In singer Lorde’s song “Royals”, she sings about “postcode envy” which is a real thing and then there is the “Postcode lottery” which children who go to school in wealthier areas benefit from.

During the conference, Greening blamed the current school funding system for contributing to inequity in opportunity for equal pay.

We have that same “postcode lottery” here in the US. With much of school funding coming from property taxes of the surrounding homes, naturally, schools in areas sign high home values will be better funded than those in poorer parts.

Brits agree that one’s parents’ socioeconomic standing benefits how well a person does in life.

A Social Mobility Commission poll conducted last year found that 45% of Britons believed “where you end up in society is mainly determined by your background and who your parents were”. Just 29% of people bought into the idea that success is based on merit alone.

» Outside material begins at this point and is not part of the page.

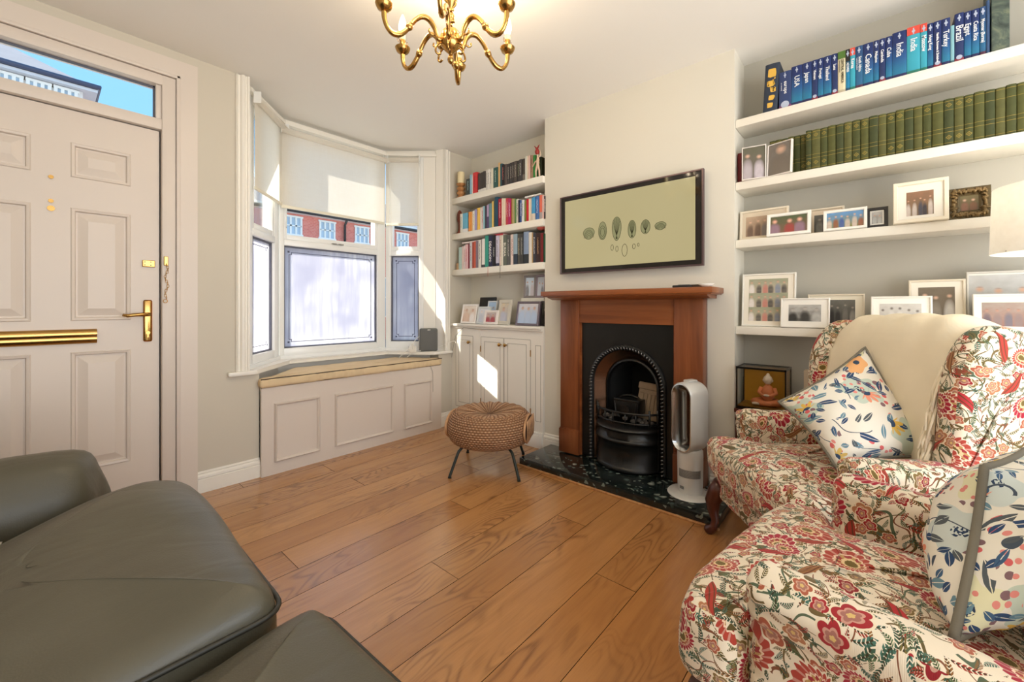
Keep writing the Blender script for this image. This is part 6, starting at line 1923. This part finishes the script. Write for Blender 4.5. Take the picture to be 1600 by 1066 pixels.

Unlike our Education secretary in America who only has experience attending and sending her own children to private school’s, UK’s Greenfield went to public schools, called a comprehensive school in England. Also, she was the first in her family to go to university so she can relate.

“I’m not someone who ever planned to go into politics,” she said. “Far from it. Actually, some of my earliest memories of politicians are of my father shouting at politicians who turned up on the news, frustrated that he felt they didn’t really talk about his life.”